Last week’s Supreme Court decision on same-sex marriage prompted some Christians to express alarm, even fear, that their religious freedom is being eroded.
I believe their fear stems in part from their failure to make the critical distinction between the freedom to hold personal religious beliefs and the freedom to impose those beliefs on others.
American democracy lives by the Constitution. What the majority of the Court ruled is that denying marital rights to people because of their sexual orientation is unconstitutional.
That decision takes no freedom from anyone. It extends a specific freedom to everyone.
Certainly people can disagree with the decision. Four of the nine justices did. At the same time they and everyone else who disagreed with the decision must accept the ruling. That is how democracy works.
In the future people who don’t believe same-sex marriage is Constitutional can try to make a legal case against it in the hope of getting a different ruling by the Supreme Court.
But they need to understand that they will fail in their efforts if they expect any court to make a different decision because of what they believe the Bible says or what they believe God wants.
In a democracy the Constitution has the final word. We are a nation ruled by laws whose legal validity must be judged by the principles of that Constitution.
In that regard this decision by the Court may help to reassert the historical fact that the United States was not founded as a Christian nation and is not now.
Whatever influences led to the writing of the Constitution there is nothing in it that would give any American a reason to believe the U.S. is a Christian nation, or even a religious one.
A document that doesn’t mention the name of God or makes no reference to God cannot be rationally interpreted to mean it was founded on religious beliefs or principles. Instead, our country was founded on basic, universal human rights that transcend all religions.
I suspect many of our founders believed such rights were ordained by God to govern human affairs, but that is different from saying they intended the government they were creating to be “religious.”

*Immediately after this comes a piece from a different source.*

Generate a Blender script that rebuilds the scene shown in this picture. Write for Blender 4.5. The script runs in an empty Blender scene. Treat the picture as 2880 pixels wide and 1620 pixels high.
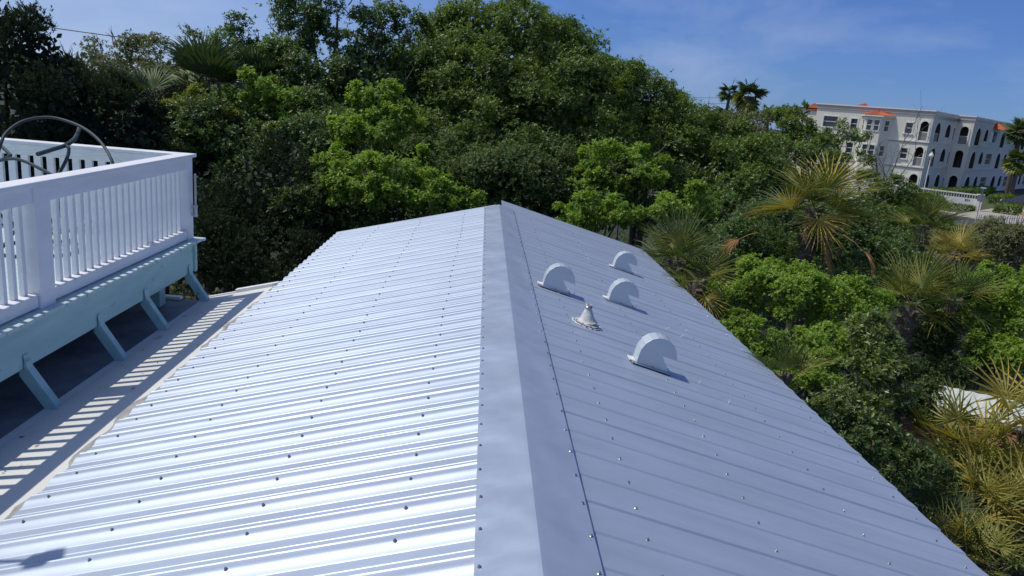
import bpy, bmesh, math, random
import numpy as np
from mathutils import Vector, Matrix, geometry

random.seed(7)
RNG = np.random.default_rng(11)
R = math.radians
SC = bpy.context.scene
COL = SC.collection

# ------------------------------------------------------------------ camera
FPX = 2078.0                      # focal length in pixels of the 2880 wide photograph
CAMZ = 7.0
def _ray(x, y):
    v = np.array([x - 1440.0, -(y - 810.0), -FPX]); return v / np.linalg.norm(v)
_up = -_ray(696, 9180)
_fwd = _ray(1370, 288); _fwd = _fwd - _up * _fwd.dot(_up); _fwd /= np.linalg.norm(_fwd)
CM = np.array([np.cross(_fwd, _up), _fwd, _up])
cam_data = bpy.data.cameras.new('camera')
cam_data.sensor_width = 36.0
cam_data.lens = 36.0 * FPX / 2880.0
cam_data.clip_start = 0.05
cam_data.clip_end = 6000
cam = bpy.data.objects.new('camera', cam_data)
m4 = Matrix([[CM[0][0], CM[0][1], CM[0][2], 0], [CM[1][0], CM[1][1], CM[1][2], 0],
             [CM[2][0], CM[2][1], CM[2][2], CAMZ], [0, 0, 0, 1]])
cam.matrix_world = m4
COL.objects.link(cam)
SC.camera = cam

def at(px, py, Y):
    """point of the place seen at photo pixel (px,py), Y metres out along the ridge direction"""
    w = CM @ _ray(px, py); w = w * (Y / w[1]); return np.array([w[0], w[1], w[2] + CAMZ])
def atz(px, py, z):
    w = CM @ _ray(px, py); w = w * ((z - CAMZ) / w[2]); return np.array([w[0], w[1], z])

# ------------------------------------------------------------------ light
SUN_EL, SUN_AZ = 60.4, -76.6      # azimuth from +Y towards +X
sd = Vector((math.cos(R(SUN_EL)) * math.sin(R(SUN_AZ)), math.cos(R(SUN_EL)) * math.cos(R(SUN_AZ)), math.sin(R(SUN_EL))))
world = bpy.data.worlds.new('World'); SC.world = world; world.use_nodes = True
wn, wl = world.node_tree.nodes, world.node_tree.links
wn.clear()
wo = wn.new('ShaderNodeOutputWorld'); bg = wn.new('ShaderNodeBackground')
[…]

At the same time, because our founders were not perfect people we have struggled as a nation ever since to ensure that those rights get extended to every American. This latest Supreme Court decision was another step in that direction.
Theocracies are governments ruled by religious leaders. In America we call that a church or a synagogue or a mosque. But America is not a church, a synagogue, or a mosque. It is a secular democracy and must stay that way for all religious and non-religious people alike to remain free to follow their conscience.
That is why the people who fear they are losing their religious freedom because of the Supreme Court decision may be unwittingly undermining the very freedom they think they are losing.
Had they won the case against same-sex marriage they would have succeeded in moving our nation closer to a theocracy while chipping away at equal protection under the law for everyone that lies at the heart of what genuine American democracy is all about.
I am very glad they lost and the country won.
Jan, thanks for this clear, well reasoned analysis of the Court’s decision. No need to say more. Cheerz!
That makes writing it worth it, Gene. Thanks.
This could not be stated any better. It is a rational, reasoned explanation of what our constitution means and why religion must not infringe on the rights guaranteed by it.
Coming from someone who is as thoughtful on issues as you are, Bill, what you said is as good an affirmation as I can get.
If I remember my history correctly, 9 of the original 13 colonies started out as colonies with specified religions. Persecution of non-[fill in the blank] was pretty common in these 9. Massachusetts, for example, hung a Quaker woman for coming back into the state after she’d been expelled. In addition, Native Americans suffered greatly under church-ordained discrimination. The 4 mid-Atlantic colonies, Pennsylvania, New Jersey, Delaware(I believe…could have been Rhode Island) and New York were not so doctrinaire. The first 3 were established by Quakers, but left without an “official” religion. John Penn wrote that he wanted the charter for Pennsylvania to be so strong that even he could not bend it to his own advantage. New York changed hands from the Dutch to the English & as a practical matter could not impose a state religion…the Dutch (who got there first) were primarily Catholic. The English (who took over) were Church of England. The religious unrest and persecution of Native Americans were much reduced in the colonies without an official religion.
In addition from the more tolerant conditions in the mid-Atlantic colonies (which probably were the model for separation of church & state), New York raises a particular difficulty relevant to the idea of “We can’t do ______ (fill in the blank here – Gay marriage, not persecuting Islam, etc.) because we’re Christian.” As New York discovered as it changed hands from Catholic to Protestant, figuring out which set of standards to enforce was not only impractical, but impossible.
So if one asserts that we are “a Christian nation,” it seems to me that the only possible answer is another question: “To which version of Christianity are you referring?”
AMEN again. Well spoken. And Thanks, Charlie for our excellent background info. I have reached the limit of my patience with the “Christian Nation” baloney.
“Baloney” is a great word, Wally.
Well said Jan.
Excellent blog article, Jan. It is such hard work to protect the freedoms of all when all of us are biased by our own perceptions of right and wrong, good and bad. You make it clear that imposing one set of religious beliefs on all citizens takes away one of our most fundamental human rights, the freedom to choose our own religious path.
It is a right everyone should want to protect, but it seems many who profess to be the most religious act in ways that undercut it.